Tuesday, January 29, 2019

#29 / Then...All At Once


Politics in Venezuela has been in the news, and there seems to be at least some reason to suspect that the United States government is, once again, trying to overturn the elected government of a South American country, as the United States has done a number of times in the past. That is certainly what Venezeulan President Nicolas Maduro believes

With no apologies for the government of President Maduro, and without stating what I think about the likelihood that the United States is, once again, living up to its bad reputation, I would like to focus on a column about Venezuela that appeared in the Sunday, January 27, 2019, edition of the Santa Cruz Sentinel

The column I am talking about, by Megan McArdle, first ran in The Washington Post. It is titled, "Venezuela’s revolution will keep happening slowly — and then all at once." McArdle's column, first referring to a discussion about events in Mexico, by economist Rudi Dornbusch, describes a political phenomenon which appears unusual, but which is actually more common than we might believe: 

“The crisis takes a much longer time coming than you think, and then it happens much faster than you would have thought, and that’s sort of exactly the Mexican story,” said Dornbusch, who died in 2002. “It took forever, and then it took a night.” 
Dornbusch’s observation was the pithiest and most lyrical summation of what analysts feel when watching countries whose policies are driving them toward some seemingly inevitable catastrophe. You think, “This is mad, it can’t go on,” and then somehow it does go on — and on and on and on — and you think, “Maybe I was wrong, and it can.” 
Then one morning you wake up and it’s over; every slow-moving independent trend has become quite sudden, and all at once, and the thing that has so long seemed like it had to happen, finally does.

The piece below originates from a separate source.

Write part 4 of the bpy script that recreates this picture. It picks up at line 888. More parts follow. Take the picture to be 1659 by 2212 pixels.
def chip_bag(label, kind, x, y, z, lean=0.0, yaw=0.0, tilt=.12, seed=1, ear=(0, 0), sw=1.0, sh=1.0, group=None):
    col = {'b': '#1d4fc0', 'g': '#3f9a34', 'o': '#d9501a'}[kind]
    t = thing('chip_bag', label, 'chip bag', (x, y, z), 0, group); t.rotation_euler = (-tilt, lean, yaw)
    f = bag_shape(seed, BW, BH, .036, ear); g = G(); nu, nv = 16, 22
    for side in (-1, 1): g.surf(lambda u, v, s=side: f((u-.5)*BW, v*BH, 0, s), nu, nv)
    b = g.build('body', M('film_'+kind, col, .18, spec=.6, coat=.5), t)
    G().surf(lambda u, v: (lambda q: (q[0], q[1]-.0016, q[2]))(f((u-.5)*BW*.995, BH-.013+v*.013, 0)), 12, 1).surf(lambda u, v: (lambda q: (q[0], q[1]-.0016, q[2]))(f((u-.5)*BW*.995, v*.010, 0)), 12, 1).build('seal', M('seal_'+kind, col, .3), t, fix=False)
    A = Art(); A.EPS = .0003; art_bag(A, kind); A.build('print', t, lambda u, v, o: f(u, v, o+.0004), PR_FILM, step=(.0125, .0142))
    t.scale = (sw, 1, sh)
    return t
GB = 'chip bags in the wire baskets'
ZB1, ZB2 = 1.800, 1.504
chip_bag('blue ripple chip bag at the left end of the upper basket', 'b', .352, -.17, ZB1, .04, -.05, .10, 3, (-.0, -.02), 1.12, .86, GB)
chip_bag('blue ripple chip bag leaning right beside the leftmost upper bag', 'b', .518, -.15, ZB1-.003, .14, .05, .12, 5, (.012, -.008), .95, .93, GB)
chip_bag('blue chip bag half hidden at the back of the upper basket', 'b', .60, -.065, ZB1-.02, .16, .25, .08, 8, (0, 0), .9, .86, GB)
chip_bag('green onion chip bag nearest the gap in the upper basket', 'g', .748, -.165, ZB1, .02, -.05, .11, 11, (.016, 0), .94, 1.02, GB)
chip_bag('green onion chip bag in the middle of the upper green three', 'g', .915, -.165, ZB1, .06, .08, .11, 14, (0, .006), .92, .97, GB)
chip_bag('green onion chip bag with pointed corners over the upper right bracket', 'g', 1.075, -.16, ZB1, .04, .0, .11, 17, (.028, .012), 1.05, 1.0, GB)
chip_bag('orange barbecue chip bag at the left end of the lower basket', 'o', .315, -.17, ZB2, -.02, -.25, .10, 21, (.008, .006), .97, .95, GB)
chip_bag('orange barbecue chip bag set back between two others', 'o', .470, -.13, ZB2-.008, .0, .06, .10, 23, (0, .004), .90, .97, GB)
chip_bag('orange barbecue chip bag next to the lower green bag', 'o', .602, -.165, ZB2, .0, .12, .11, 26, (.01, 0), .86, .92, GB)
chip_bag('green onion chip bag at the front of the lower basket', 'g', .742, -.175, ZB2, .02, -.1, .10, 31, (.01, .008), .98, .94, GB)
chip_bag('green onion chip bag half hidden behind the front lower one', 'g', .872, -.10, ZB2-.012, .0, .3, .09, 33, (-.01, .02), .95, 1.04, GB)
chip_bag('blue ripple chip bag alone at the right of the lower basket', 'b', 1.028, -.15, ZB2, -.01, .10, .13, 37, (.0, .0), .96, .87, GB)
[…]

As I say, this phenomenon is not uncommon in politics (it is sometimes called "revolution"), and the United States is not immune. There is a physical analogue for this kind of change, too (change that is so slow it doesn't seem like any change is occurring at all... with demonstrable and radical change then happening so rapidly that it doesn't seem like there was anything that came before). 

I invite your study of supersaturated solutions. Clicking this link will get you to a very understandable explanation of the phenomenon, which pretty much appears miraculous when witnessed. 

Certain solid materials are soluable (salts are a good example), and the ability of a liquid to dissolve a  soluable material depends on the temperature of the liquid. When a liquid is "hot," there is more room between the molecules in the liquid, leaving more room for the molecules of the solid to find a place to reside. So.... if you heat up a liquid and then dissolve a solid in that liquid until the liquid will take no more, and then let the liquid cool down, the solution when cooled will be "supersaturated." That means that the solution is holding in suspension (invisibly) more of the solid material that it actually can accommodate. The slightest disturbance to the liquid, once cooled, will cause the solid material to precipitate  out, extremely rapidly, and the result is something like what you see in the photograph at the top of this blog post. 

As I say, it is amazing to see this done. And in the realm of our political life, these kind of occurrences seem amazing, too. "Miraculous" and "revolutionary" political events do precipitate out of political conditions that seem not to be susceptible to any genuine change. 

This sends, of course, both a hopeful and a cautionary message, when we think of such changes in the realm of politics. Former Secretary of State Madeline Albright is warning us about the dangers of fascism suddenly appearing in our country; some more hopeful scenarios are also well within the realm of possibility. 

To my mind, the political lessons of the supersaturated solution are two: (1) First, we should never let ourselves be convinced that the only thing that is "real" is what we currently see; political "miracles" do happen, as Hannah Arendt advises. (2) The key to what is going to precipitate out of a boiling political environment depends on what we stir into it. 

We had better be stirring into our politics a lot of love, tolerance, and good will, or what finally appears, precipitated in just a moment, will be a solid structure of hate, discrimination, and violence. 

Now, I think you have, right there, the message of Albright's book. At least, I hope that's the message, since I am saying this about her book without having read it!